Gather all lines containing the string "scene" and copy them out.

▶ [Data shown]
***

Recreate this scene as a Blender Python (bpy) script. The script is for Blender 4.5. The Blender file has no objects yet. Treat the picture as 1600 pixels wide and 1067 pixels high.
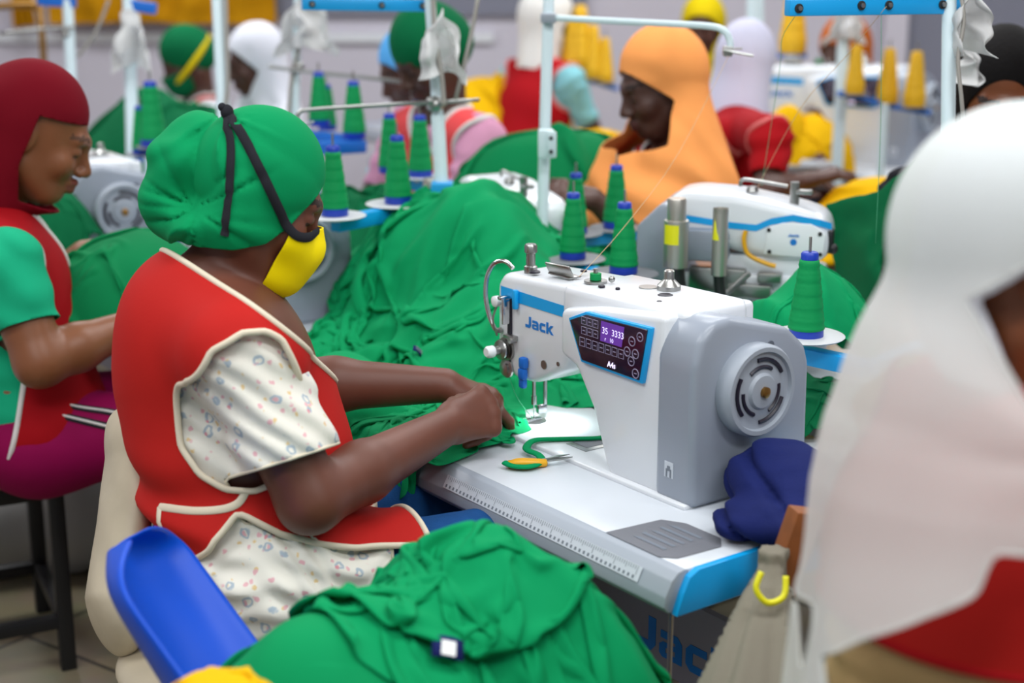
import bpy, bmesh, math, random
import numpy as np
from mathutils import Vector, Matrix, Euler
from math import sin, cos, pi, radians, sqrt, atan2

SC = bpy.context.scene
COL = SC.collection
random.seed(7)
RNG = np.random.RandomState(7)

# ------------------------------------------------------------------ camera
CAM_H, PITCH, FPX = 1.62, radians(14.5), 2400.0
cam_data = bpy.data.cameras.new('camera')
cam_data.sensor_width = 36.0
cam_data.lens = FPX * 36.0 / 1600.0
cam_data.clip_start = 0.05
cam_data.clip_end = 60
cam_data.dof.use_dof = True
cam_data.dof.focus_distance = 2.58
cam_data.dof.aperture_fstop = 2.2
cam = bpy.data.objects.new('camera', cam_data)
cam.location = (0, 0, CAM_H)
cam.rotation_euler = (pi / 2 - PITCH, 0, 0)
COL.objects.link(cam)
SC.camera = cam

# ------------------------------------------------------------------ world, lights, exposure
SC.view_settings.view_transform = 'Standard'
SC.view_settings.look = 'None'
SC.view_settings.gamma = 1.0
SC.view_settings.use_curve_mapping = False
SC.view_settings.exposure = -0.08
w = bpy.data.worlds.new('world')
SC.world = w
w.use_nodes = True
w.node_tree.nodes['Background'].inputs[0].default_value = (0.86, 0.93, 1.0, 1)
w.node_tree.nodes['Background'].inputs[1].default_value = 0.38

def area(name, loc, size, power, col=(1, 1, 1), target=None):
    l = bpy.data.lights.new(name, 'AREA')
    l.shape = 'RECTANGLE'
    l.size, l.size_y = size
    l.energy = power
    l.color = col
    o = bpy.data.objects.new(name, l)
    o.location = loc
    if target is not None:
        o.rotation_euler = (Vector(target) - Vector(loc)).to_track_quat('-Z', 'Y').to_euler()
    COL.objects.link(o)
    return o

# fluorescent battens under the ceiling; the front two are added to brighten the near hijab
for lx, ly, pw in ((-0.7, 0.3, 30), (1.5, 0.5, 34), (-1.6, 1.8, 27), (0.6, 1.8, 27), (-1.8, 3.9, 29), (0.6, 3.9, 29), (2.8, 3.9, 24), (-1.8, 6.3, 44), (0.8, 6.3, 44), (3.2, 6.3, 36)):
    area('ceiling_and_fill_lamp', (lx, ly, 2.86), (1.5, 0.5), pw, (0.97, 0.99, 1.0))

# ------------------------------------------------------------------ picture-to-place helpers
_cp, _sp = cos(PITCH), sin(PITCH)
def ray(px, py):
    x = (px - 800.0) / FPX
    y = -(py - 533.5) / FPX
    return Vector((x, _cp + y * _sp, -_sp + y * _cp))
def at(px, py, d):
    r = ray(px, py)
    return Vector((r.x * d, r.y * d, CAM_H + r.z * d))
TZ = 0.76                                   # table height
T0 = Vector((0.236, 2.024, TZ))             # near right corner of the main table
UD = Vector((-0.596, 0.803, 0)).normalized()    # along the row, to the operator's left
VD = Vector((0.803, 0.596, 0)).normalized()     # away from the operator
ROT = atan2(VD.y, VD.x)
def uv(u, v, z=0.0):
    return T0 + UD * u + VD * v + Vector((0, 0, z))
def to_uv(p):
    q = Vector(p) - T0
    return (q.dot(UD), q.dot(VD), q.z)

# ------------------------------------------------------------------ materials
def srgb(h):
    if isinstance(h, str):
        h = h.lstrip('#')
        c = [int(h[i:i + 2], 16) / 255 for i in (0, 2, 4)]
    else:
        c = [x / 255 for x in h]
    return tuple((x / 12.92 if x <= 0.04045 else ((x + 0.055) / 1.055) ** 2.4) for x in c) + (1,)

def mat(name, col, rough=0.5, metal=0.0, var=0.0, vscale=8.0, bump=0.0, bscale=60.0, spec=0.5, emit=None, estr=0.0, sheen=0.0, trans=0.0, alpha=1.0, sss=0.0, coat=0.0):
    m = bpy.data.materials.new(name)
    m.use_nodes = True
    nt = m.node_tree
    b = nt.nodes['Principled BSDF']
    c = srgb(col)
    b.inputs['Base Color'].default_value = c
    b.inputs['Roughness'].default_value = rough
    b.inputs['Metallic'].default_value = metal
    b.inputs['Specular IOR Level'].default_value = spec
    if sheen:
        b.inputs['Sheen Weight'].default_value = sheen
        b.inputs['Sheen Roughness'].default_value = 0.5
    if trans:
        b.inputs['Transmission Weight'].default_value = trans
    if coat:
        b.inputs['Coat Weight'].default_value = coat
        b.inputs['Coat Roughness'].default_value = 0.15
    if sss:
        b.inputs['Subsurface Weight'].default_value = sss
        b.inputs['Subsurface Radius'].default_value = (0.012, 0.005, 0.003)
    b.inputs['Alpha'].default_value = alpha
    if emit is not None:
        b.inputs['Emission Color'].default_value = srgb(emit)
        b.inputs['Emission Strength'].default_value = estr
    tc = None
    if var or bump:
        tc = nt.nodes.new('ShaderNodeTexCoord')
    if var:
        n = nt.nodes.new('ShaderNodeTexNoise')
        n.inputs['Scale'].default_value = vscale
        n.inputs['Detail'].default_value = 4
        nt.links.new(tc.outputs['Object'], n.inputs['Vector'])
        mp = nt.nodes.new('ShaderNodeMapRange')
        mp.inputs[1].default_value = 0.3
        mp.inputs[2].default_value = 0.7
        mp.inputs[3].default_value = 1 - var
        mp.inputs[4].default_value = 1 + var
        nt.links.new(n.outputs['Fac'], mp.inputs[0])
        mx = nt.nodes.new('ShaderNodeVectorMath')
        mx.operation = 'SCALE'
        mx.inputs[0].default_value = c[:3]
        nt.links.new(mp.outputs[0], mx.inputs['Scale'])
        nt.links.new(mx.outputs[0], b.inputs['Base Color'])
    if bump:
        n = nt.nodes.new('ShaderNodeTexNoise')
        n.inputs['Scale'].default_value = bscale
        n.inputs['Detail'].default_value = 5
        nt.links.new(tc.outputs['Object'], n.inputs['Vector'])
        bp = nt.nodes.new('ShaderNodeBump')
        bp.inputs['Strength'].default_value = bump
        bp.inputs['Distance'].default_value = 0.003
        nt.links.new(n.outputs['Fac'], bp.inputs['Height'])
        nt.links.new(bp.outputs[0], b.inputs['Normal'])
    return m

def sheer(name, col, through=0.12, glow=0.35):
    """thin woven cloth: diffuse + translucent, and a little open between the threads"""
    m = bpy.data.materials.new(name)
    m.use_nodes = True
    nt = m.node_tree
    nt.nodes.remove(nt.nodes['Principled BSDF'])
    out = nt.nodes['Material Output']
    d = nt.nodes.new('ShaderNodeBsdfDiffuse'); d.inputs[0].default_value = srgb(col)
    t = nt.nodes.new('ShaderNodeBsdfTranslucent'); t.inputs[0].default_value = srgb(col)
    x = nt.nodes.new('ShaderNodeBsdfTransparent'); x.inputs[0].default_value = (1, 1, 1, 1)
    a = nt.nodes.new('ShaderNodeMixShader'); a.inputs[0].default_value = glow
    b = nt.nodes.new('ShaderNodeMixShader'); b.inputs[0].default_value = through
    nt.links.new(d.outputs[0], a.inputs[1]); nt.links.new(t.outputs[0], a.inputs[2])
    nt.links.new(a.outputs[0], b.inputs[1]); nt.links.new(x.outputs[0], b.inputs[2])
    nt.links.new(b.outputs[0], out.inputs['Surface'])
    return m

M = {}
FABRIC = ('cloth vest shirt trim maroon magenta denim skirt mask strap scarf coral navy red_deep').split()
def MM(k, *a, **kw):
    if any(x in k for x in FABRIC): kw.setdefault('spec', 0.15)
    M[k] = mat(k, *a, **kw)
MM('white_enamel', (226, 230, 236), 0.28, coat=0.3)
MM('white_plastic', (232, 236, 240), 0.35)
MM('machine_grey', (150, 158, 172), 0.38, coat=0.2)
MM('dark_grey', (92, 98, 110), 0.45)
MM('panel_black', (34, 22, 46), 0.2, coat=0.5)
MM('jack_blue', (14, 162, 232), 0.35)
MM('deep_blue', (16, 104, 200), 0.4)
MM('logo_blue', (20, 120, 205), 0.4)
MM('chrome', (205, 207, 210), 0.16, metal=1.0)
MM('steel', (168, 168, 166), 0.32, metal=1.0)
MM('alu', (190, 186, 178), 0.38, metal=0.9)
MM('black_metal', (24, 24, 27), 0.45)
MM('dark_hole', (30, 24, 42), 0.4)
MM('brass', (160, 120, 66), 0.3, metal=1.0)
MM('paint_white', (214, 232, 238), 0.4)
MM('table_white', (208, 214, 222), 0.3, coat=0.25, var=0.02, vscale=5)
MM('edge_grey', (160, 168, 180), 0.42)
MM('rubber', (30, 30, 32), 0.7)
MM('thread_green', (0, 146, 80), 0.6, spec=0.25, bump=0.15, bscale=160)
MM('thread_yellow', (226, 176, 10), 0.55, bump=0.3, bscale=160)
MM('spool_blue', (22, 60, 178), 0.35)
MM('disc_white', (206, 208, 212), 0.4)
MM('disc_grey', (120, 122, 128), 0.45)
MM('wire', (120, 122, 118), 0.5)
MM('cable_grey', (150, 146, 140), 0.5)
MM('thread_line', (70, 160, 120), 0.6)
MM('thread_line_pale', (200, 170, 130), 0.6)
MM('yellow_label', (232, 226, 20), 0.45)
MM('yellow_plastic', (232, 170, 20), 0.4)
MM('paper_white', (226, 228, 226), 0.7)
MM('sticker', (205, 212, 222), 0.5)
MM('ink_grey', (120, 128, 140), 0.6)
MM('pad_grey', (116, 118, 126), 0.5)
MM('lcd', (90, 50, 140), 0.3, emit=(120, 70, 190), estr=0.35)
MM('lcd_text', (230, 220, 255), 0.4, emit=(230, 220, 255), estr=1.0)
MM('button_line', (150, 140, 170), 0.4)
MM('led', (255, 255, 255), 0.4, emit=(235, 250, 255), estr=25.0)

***

▶ [Final answer]
Recreate this scene as a Blender Python (bpy) script. The script is for Blender 4.5. The Blender file has no objects yet. Treat the picture as 1600 pixels wide and 1067 pixels high.
SC = bpy.context.scene